Arriva a casa mia dopo il lavoro, concentrato, contento e frettoloso. Bisogna andare allo stadio tutti insieme, una sola auto, tre biglietti e tante sane abitudini da non intaccare con la sua presenza. Tanti riti a cui lui assiste da spettatore curioso e anche un po’ divertito.
Nel tragitto in auto spiega che non ha trovato il biglietto per il Bologna e quindi non ha potuto beneficiare del “prendi 2 paghi 1” inventato dal Presidente, e questo gli fa anche più onore. Tanto che quando chiede, quasi spaventato dalla risposta, se è più occasionale lui e uno che si va a vedere il Bayern, noi non abbiamo dubbi. Lo salviamo e lo assolviamo dall’ingenuità. Non faremmo mai partecipare ai nostri benedetti riti scaramantici un’occasionale qualunque! Che diamine!
Arriviamo allo stadio dopo una telefonata camomilla di un amico che ci avvertiva di uno stadio semivuoto, senza fila ai cancelli e senza problemi di traffico. Tutto liscio. Il ritardo dal lavoro non ha intaccato la tabella di marcia. Entriamo senza sussulti e lui varca finalmente il nostro settore della curva B. Manca allo stadio da un bel po’, chiede se “Oj vita mia” la si mette a tutte le vittorie o solo quelle più importanti e/o sofferte.
E sorride.
Sorride tanto, si guarda intorno, credo gli piaccia il clima del nostro gruppo. Ci salutiamo abbracciandoci, non ci vediamo da parecchio tempo. Commentiamo l’assenza di troppi di noi, presentiamo il nuovo arrivato. Lui fa foto a noi, a lui con noi. Non allo stadio, almeno non sembra. Insomma lui è felice di essere lì, nel tempio azzurro. Ma è soprattutto felice di essere lì con noi.
Si è nettamente guadagnato il panino che gli ho preparato. Mi chiede quando mangiarlo. Vuole mangiarlo con me. Gli insegniamo che il panino non va mai mangiato nell’intervallo, anche se questa volta anche io ci stavo cascando per mancanza di fame. Ma un quarto d’ora prima del fischio d’inizio decidiamo di rispettare il manuale del buon tifoso e addentiamo la cena. Io senza fame, ma con tanta scaramanzia. Lui sempre sorridendo, consapevole che stava aiutando una povera malata d’azzurro. E perché non voleva portare sulla coscienza una tragedia.

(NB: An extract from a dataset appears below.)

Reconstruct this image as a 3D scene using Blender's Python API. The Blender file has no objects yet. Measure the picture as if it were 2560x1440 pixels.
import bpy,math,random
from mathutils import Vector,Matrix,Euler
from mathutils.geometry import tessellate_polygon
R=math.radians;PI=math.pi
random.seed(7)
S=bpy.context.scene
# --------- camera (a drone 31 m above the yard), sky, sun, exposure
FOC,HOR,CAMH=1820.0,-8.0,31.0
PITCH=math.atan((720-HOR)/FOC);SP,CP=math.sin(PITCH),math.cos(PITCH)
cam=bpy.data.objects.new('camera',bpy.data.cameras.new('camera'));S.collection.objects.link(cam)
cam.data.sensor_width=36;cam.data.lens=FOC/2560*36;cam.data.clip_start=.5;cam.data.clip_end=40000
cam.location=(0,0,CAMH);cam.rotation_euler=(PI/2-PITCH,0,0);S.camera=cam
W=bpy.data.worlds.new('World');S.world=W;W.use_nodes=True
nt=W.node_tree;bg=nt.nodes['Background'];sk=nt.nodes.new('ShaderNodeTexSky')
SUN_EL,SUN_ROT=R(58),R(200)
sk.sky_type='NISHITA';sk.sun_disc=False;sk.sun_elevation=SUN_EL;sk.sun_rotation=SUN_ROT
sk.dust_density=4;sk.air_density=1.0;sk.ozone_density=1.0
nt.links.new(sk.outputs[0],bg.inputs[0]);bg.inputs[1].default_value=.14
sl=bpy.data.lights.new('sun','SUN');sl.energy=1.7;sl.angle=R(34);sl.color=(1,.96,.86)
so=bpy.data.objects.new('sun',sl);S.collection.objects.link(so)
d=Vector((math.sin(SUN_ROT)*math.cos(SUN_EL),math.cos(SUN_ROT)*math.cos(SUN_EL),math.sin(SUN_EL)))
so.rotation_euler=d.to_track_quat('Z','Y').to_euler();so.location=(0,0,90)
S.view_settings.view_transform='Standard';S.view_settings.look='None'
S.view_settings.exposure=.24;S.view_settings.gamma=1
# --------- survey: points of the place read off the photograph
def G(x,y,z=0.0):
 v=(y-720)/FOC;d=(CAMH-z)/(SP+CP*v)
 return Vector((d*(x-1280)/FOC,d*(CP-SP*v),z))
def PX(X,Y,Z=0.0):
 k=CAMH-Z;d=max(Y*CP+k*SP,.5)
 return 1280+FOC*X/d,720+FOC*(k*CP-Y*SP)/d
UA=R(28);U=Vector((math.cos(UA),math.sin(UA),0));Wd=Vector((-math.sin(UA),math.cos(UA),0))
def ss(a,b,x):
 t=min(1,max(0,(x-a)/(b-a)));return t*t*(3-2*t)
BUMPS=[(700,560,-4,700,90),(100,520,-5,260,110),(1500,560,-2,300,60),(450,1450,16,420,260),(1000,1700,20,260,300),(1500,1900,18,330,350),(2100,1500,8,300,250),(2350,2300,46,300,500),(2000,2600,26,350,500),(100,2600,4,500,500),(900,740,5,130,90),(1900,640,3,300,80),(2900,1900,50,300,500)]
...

Partecipa alla conversazione, ma senza entrarci davvero fino in fondo. Guarda il riscaldamento, ma con attenzione da teatro più che da stadio. Poche battute, pochi commenti tecnici, tanti sorrisi.
“Gli sta piacendo” penso.
Poi la partita. Si canta, si sostiene, si urla, s’impreca, si bestemmia, si incita, si guarda il suicidio di Vargas, anzi l’omicidio premeditato di Mazzarri, si acclama Pandev, si guarda con sospetto ai non interventi difensivi di Fernandez, ci si infastidisce abbastanza all’ennesima finta di Zuniga. Si esulta moderatamente al primo, si trattiene il fiato per il secondo. C’è chi l’ha vista nettamente dentro, chi chiama casa per sapere, chi ringrazia il guardalinee a prescindere. Ci si guarda atterriti consapevoli della figura poco nobile fatta in casa con un Cesena da film dell’indimenticabile Troisi, scena più volte ricordata da chi era lì con noi.
Ma lui non fa nulla di tutto ciò. Questo lo abbiamo fatto noi. E lo avrebbe fatto un occasionale qualunque, anche se con diversi contenuti ed emozioni meno collaudate e condivise.
Lui no. Lui torna sempre sorridente all’auto con noi, si mette a sedere in silenzio e mentre siamo nel traffico ascoltando i commenti più o meno sapienti dei tifosi in radio ci spiazza, riflessivo: “Comunque, non sono un tipo da stadio”. No. Non è un occasionale qualunque.
E io non ho potuto fare a meno di presentarvelo!